The investment climate in developing countries tends to discourage foreign direct investment. Factors which deter resource developers, for example, include fiscal and statutory instability in the host country, the requirement for parent company guarantees, insecurity of financial holdings and profits held within the country, and lack of international arbitration procedures in the event of disputes. Companies may spend very large amounts on feasibility and development studies and find they stand to lose these investments because a government has imposed unreasonable or arbitrary requirements inconsistent with the economics of the project. From the government's side, it clearly needs to attract investment and develop its resources, but it must be constrained by the extent of damage to local interests that should be permitted for the sake of a profitable project.
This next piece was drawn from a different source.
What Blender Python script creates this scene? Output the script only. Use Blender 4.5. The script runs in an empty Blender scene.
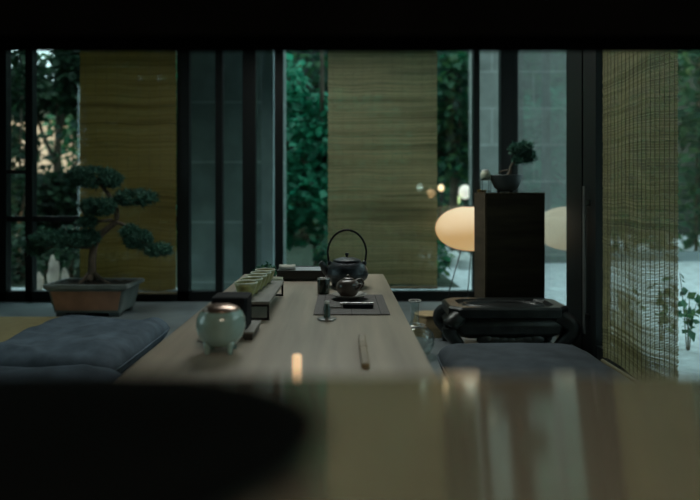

Because of the politically sensitive nature of such investment issues, and despite all the measures taken to stimulate it, direct investment has long been the least dynamic element in the flow of private capital to developing countries.
Total FDI flows in 1993 amounted to $195 billion, up from $171 billion in 1992. Developing countries attracted $80 billion representing 40 percent of the global total. Of this portion 57 percent went to South and South-East Asia; China received $26 billion of FDI in 1993. There are still a number of markets in the region, notably India, that have yet to be fully tapped by foreign investors. Investments in Latin America and the Caribbean were up, but flows to all of Africa were just $3 billion. Flows to Central and Eastern Europe amounted to only $5 billion.
Statistics from the United Nations Development Programme (UNDP, reported to Rio+5 conference in 1997, are that 80 percent of direct foreign investment in the developing world goes to only a dozen countries, all classified as "middle income" with the exception of China. Just five percent goes to Africa and one percent to the 48 least developed nations.